__Directions for this task__
Print all of the data exactly as written.

----

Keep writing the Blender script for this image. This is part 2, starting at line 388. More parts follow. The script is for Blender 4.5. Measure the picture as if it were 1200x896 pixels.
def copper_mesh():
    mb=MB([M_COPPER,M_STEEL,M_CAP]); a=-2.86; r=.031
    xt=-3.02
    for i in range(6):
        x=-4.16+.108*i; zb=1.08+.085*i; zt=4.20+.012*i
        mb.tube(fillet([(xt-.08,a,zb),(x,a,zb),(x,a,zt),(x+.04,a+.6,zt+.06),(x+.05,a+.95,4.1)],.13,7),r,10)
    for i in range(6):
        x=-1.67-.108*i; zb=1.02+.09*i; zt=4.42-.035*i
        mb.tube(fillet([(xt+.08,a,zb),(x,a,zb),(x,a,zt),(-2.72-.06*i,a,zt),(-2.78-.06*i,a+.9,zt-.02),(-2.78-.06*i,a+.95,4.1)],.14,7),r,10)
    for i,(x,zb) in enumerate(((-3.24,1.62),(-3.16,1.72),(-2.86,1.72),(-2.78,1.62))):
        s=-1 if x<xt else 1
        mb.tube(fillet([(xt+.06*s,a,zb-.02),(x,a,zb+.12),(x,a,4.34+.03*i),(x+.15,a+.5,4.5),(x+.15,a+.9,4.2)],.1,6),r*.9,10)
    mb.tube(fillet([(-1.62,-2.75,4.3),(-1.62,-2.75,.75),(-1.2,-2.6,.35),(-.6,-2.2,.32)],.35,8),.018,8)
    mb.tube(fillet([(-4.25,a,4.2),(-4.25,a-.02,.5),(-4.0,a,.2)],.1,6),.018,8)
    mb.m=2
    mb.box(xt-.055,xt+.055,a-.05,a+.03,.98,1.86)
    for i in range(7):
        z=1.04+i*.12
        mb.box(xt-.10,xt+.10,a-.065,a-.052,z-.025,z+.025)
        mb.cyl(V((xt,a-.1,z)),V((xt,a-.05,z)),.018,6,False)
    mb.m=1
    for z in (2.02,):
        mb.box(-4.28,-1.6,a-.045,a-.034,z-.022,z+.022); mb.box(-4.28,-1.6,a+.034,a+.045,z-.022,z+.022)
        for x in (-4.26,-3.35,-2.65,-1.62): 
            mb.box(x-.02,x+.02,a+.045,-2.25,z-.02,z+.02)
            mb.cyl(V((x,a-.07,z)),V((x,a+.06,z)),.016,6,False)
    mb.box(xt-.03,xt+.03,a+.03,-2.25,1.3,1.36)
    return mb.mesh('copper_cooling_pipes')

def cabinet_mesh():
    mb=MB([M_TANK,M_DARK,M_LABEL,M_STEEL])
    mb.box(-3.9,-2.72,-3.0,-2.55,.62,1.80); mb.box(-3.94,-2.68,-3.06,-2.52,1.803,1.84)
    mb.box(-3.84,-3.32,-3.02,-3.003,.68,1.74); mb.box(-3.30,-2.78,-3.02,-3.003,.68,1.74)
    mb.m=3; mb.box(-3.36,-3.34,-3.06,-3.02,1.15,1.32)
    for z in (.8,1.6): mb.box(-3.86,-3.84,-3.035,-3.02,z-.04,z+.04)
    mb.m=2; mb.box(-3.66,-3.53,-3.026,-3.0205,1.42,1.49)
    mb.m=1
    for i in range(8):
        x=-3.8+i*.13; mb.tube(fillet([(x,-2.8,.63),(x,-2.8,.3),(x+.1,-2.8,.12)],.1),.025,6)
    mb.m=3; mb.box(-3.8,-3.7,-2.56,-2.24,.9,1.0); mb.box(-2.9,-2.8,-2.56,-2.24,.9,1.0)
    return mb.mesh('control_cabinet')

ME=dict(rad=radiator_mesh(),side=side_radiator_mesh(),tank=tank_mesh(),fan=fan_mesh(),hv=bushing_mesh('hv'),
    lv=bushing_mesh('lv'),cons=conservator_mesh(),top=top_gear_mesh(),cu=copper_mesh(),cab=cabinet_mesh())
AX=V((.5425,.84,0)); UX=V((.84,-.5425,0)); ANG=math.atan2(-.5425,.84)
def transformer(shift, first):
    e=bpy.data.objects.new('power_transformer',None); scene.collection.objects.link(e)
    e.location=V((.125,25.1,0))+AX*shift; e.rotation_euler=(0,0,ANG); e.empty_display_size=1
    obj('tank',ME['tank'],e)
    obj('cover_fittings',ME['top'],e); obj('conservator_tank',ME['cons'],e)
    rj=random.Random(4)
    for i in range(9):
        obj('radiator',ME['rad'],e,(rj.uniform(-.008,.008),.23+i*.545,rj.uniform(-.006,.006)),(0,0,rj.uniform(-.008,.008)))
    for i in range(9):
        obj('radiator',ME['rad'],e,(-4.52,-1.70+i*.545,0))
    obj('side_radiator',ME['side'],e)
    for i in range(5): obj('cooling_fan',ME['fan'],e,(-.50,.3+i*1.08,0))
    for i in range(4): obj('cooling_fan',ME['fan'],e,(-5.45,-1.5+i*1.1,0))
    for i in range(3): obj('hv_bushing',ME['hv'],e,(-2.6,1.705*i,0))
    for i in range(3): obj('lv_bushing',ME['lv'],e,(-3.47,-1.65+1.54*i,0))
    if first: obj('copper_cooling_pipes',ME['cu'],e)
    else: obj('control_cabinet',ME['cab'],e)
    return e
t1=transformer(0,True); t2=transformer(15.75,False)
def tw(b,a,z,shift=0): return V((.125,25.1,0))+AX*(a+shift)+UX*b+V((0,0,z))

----

__Solution to the exercise__
Keep writing the Blender script for this image. This is part 2, starting at line 388. More parts follow. The script is for Blender 4.5. Measure the picture as if it were 1200x896 pixels.
def copper_mesh():
    mb=MB([M_COPPER,M_STEEL,M_CAP]); a=-2.86; r=.031
    xt=-3.02
    for i in range(6):
        x=-4.16+.108*i; zb=1.08+.085*i; zt=4.20+.012*i
        mb.tube(fillet([(xt-.08,a,zb),(x,a,zb),(x,a,zt),(x+.04,a+.6,zt+.06),(x+.05,a+.95,4.1)],.13,7),r,10)
    for i in range(6):
        x=-1.67-.108*i; zb=1.02+.09*i; zt=4.42-.035*i
        mb.tube(fillet([(xt+.08,a,zb),(x,a,zb),(x,a,zt),(-2.72-.06*i,a,zt),(-2.78-.06*i,a+.9,zt-.02),(-2.78-.06*i,a+.95,4.1)],.14,7),r,10)
    for i,(x,zb) in enumerate(((-3.24,1.62),(-3.16,1.72),(-2.86,1.72),(-2.78,1.62))):
        s=-1 if x<xt else 1
        mb.tube(fillet([(xt+.06*s,a,zb-.02),(x,a,zb+.12),(x,a,4.34+.03*i),(x+.15,a+.5,4.5),(x+.15,a+.9,4.2)],.1,6),r*.9,10)
    mb.tube(fillet([(-1.62,-2.75,4.3),(-1.62,-2.75,.75),(-1.2,-2.6,.35),(-.6,-2.2,.32)],.35,8),.018,8)
    mb.tube(fillet([(-4.25,a,4.2),(-4.25,a-.02,.5),(-4.0,a,.2)],.1,6),.018,8)
    mb.m=2
    mb.box(xt-.055,xt+.055,a-.05,a+.03,.98,1.86)
    for i in range(7):
        z=1.04+i*.12
        mb.box(xt-.10,xt+.10,a-.065,a-.052,z-.025,z+.025)
        mb.cyl(V((xt,a-.1,z)),V((xt,a-.05,z)),.018,6,False)
    mb.m=1
    for z in (2.02,):
        mb.box(-4.28,-1.6,a-.045,a-.034,z-.022,z+.022); mb.box(-4.28,-1.6,a+.034,a+.045,z-.022,z+.022)
        for x in (-4.26,-3.35,-2.65,-1.62): 
            mb.box(x-.02,x+.02,a+.045,-2.25,z-.02,z+.02)
            mb.cyl(V((x,a-.07,z)),V((x,a+.06,z)),.016,6,False)
    mb.box(xt-.03,xt+.03,a+.03,-2.25,1.3,1.36)
    return mb.mesh('copper_cooling_pipes')

def cabinet_mesh():
    mb=MB([M_TANK,M_DARK,M_LABEL,M_STEEL])
    mb.box(-3.9,-2.72,-3.0,-2.55,.62,1.80); mb.box(-3.94,-2.68,-3.06,-2.52,1.803,1.84)
    mb.box(-3.84,-3.32,-3.02,-3.003,.68,1.74); mb.box(-3.30,-2.78,-3.02,-3.003,.68,1.74)
    mb.m=3; mb.box(-3.36,-3.34,-3.06,-3.02,1.15,1.32)
    for z in (.8,1.6): mb.box(-3.86,-3.84,-3.035,-3.02,z-.04,z+.04)
    mb.m=2; mb.box(-3.66,-3.53,-3.026,-3.0205,1.42,1.49)
    mb.m=1
    for i in range(8):
        x=-3.8+i*.13; mb.tube(fillet([(x,-2.8,.63),(x,-2.8,.3),(x+.1,-2.8,.12)],.1),.025,6)
    mb.m=3; mb.box(-3.8,-3.7,-2.56,-2.24,.9,1.0); mb.box(-2.9,-2.8,-2.56,-2.24,.9,1.0)
    return mb.mesh('control_cabinet')

ME=dict(rad=radiator_mesh(),side=side_radiator_mesh(),tank=tank_mesh(),fan=fan_mesh(),hv=bushing_mesh('hv'),
    lv=bushing_mesh('lv'),cons=conservator_mesh(),top=top_gear_mesh(),cu=copper_mesh(),cab=cabinet_mesh())
AX=V((.5425,.84,0)); UX=V((.84,-.5425,0)); ANG=math.atan2(-.5425,.84)
def transformer(shift, first):
    e=bpy.data.objects.new('power_transformer',None); scene.collection.objects.link(e)
    e.location=V((.125,25.1,0))+AX*shift; e.rotation_euler=(0,0,ANG); e.empty_display_size=1
    obj('tank',ME['tank'],e)
    obj('cover_fittings',ME['top'],e); obj('conservator_tank',ME['cons'],e)
    rj=random.Random(4)
    for i in range(9):
        obj('radiator',ME['rad'],e,(rj.uniform(-.008,.008),.23+i*.545,rj.uniform(-.006,.006)),(0,0,rj.uniform(-.008,.008)))
    for i in range(9):
        obj('radiator',ME['rad'],e,(-4.52,-1.70+i*.545,0))
    obj('side_radiator',ME['side'],e)
    for i in range(5): obj('cooling_fan',ME['fan'],e,(-.50,.3+i*1.08,0))
    for i in range(4): obj('cooling_fan',ME['fan'],e,(-5.45,-1.5+i*1.1,0))
    for i in range(3): obj('hv_bushing',ME['hv'],e,(-2.6,1.705*i,0))
    for i in range(3): obj('lv_bushing',ME['lv'],e,(-3.47,-1.65+1.54*i,0))
    if first: obj('copper_cooling_pipes',ME['cu'],e)
    else: obj('control_cabinet',ME['cab'],e)
    return e
t1=transformer(0,True); t2=transformer(15.75,False)
def tw(b,a,z,shift=0): return V((.125,25.1,0))+AX*(a+shift)+UX*b+V((0,0,z))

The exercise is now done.